Task prompt:
Identify, in the records below, every line where the string "Take" appears, and copy each such line.

Stored items:
--------------------------------------------------

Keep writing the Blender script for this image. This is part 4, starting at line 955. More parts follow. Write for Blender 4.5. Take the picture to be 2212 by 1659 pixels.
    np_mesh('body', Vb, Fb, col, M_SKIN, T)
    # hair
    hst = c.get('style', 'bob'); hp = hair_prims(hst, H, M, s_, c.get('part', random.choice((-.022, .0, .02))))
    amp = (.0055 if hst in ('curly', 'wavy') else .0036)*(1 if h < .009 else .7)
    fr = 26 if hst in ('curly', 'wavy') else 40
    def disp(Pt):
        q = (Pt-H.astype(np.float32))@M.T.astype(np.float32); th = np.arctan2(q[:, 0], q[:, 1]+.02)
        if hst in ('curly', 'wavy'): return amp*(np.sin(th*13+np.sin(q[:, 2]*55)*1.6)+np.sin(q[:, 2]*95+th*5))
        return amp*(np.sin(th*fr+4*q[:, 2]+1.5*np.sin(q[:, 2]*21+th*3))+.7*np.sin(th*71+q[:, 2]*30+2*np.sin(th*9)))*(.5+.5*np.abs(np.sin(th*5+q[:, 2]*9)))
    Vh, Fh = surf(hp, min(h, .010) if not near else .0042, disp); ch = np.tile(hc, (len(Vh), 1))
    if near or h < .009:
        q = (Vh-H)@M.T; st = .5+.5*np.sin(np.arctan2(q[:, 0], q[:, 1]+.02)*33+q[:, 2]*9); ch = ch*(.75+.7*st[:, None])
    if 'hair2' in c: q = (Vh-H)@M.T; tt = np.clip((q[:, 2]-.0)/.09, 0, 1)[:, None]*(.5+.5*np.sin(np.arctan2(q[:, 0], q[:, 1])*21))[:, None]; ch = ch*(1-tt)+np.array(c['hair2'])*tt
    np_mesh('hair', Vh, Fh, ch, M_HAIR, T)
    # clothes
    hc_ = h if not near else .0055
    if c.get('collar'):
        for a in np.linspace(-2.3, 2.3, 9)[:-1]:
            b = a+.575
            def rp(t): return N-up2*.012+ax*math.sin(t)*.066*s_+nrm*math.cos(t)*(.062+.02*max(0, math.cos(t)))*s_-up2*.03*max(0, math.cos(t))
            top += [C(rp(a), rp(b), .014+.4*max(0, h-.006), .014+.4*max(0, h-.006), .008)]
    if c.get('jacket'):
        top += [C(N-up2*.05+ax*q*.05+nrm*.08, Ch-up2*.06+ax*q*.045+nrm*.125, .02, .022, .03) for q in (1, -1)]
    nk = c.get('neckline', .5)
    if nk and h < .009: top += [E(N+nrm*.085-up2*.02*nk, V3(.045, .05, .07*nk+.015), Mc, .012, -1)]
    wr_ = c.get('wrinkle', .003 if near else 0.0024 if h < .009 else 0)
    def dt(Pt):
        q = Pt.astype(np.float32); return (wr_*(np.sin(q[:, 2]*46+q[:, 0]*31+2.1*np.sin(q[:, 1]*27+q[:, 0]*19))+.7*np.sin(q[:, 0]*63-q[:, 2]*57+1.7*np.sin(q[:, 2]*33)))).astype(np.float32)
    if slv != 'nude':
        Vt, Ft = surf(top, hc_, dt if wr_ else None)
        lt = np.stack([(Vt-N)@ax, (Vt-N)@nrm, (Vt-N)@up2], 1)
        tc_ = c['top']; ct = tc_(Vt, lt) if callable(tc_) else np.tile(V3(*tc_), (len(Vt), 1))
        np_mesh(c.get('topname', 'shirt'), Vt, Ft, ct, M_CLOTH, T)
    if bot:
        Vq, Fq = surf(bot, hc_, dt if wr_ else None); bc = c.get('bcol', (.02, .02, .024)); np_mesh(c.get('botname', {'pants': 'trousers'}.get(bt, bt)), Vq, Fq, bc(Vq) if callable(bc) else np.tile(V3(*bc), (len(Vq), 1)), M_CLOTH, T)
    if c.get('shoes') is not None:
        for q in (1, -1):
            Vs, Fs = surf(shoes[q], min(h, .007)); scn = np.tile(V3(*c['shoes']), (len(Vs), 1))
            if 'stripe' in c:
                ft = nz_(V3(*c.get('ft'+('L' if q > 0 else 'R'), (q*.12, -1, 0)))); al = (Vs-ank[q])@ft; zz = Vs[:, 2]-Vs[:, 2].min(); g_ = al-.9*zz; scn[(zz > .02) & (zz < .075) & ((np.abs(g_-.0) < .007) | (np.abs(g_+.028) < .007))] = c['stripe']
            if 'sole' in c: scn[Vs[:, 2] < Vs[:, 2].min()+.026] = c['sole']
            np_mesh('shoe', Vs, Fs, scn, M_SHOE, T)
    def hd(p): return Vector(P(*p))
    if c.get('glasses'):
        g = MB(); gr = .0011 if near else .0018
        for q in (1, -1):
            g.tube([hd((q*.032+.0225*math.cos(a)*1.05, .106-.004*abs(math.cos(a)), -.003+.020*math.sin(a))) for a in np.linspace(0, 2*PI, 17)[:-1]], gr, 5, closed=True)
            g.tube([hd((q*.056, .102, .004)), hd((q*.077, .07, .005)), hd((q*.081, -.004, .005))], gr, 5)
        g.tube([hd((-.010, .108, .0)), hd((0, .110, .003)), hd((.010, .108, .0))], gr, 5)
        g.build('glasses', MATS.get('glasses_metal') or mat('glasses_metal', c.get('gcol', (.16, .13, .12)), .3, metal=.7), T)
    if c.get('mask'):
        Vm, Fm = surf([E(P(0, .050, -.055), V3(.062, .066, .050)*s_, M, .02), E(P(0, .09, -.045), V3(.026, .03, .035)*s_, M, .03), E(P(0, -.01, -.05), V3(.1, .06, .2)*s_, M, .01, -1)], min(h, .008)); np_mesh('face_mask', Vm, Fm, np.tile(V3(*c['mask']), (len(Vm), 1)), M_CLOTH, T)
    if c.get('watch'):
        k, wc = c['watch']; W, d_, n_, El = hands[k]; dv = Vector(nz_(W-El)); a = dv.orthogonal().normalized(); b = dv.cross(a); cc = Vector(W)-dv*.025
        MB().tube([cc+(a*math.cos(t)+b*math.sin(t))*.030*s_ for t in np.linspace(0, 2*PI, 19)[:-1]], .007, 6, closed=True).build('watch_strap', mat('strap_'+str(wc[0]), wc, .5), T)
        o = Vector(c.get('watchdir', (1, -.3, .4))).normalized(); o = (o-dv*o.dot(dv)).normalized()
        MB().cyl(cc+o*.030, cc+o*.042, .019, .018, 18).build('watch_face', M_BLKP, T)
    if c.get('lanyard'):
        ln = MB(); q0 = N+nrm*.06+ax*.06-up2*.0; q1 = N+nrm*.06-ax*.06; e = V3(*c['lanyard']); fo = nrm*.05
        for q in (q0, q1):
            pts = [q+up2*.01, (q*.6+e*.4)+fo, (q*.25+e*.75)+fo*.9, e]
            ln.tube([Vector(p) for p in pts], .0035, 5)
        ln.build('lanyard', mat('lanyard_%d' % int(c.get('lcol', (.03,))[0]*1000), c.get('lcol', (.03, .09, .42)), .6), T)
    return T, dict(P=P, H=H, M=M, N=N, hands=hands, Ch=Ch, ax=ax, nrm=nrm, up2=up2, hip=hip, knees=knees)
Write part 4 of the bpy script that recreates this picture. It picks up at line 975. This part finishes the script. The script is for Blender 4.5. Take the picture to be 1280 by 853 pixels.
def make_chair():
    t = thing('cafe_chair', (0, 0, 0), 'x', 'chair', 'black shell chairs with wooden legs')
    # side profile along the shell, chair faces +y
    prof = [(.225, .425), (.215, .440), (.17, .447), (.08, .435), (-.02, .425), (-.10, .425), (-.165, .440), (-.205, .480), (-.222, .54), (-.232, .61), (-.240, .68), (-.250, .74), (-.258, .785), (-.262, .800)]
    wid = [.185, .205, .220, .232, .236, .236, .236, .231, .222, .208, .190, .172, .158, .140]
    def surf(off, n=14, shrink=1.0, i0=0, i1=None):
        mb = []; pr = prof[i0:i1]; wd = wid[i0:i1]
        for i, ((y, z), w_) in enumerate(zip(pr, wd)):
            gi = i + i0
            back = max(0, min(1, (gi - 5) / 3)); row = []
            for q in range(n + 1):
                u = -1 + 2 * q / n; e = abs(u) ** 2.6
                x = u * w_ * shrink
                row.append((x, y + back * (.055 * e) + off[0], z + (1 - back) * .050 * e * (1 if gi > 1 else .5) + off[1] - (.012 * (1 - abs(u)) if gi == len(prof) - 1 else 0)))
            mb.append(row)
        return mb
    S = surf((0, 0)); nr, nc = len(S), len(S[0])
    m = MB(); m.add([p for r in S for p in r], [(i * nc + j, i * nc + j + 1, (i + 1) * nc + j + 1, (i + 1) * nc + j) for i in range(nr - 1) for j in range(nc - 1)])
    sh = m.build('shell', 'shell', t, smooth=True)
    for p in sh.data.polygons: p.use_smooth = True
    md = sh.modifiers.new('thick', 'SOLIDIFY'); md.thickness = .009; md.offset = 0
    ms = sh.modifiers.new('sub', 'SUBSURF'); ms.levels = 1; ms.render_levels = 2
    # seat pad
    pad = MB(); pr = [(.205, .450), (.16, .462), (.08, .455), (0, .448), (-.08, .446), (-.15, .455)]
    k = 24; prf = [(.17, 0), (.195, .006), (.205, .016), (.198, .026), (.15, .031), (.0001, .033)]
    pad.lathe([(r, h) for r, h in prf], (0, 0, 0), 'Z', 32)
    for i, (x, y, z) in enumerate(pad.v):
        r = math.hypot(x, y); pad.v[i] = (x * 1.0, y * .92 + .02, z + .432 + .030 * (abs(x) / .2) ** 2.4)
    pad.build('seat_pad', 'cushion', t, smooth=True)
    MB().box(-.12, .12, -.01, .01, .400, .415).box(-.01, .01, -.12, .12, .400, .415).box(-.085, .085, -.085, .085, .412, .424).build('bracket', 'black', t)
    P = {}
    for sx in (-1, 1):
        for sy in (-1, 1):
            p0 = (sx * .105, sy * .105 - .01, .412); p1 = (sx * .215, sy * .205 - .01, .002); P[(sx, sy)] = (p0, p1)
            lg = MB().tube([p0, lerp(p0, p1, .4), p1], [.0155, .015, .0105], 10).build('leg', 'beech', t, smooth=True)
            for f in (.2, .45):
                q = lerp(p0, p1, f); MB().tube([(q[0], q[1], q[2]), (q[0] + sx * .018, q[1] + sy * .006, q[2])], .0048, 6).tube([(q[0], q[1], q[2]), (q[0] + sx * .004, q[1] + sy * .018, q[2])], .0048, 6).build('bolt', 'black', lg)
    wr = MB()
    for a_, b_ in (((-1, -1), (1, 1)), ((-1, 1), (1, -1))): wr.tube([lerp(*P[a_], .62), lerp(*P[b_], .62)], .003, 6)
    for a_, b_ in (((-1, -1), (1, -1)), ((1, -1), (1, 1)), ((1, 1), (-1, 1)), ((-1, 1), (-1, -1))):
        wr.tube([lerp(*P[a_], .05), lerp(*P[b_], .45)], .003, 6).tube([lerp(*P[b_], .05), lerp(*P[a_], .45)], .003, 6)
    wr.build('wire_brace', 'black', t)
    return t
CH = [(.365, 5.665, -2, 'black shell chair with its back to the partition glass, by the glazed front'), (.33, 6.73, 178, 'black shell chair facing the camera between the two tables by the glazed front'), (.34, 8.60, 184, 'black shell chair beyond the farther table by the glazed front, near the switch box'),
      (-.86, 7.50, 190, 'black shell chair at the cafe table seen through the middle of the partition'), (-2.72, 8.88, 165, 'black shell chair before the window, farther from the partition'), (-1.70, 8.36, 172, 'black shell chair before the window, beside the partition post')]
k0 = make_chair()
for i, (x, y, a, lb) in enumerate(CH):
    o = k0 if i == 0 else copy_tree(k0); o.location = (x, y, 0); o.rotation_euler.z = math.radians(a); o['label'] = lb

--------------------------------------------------

Expected answer:
Keep writing the Blender script for this image. This is part 4, starting at line 955. More parts follow. Write for Blender 4.5. Take the picture to be 2212 by 1659 pixels.
Write part 4 of the bpy script that recreates this picture. It picks up at line 975. This part finishes the script. The script is for Blender 4.5. Take the picture to be 1280 by 853 pixels.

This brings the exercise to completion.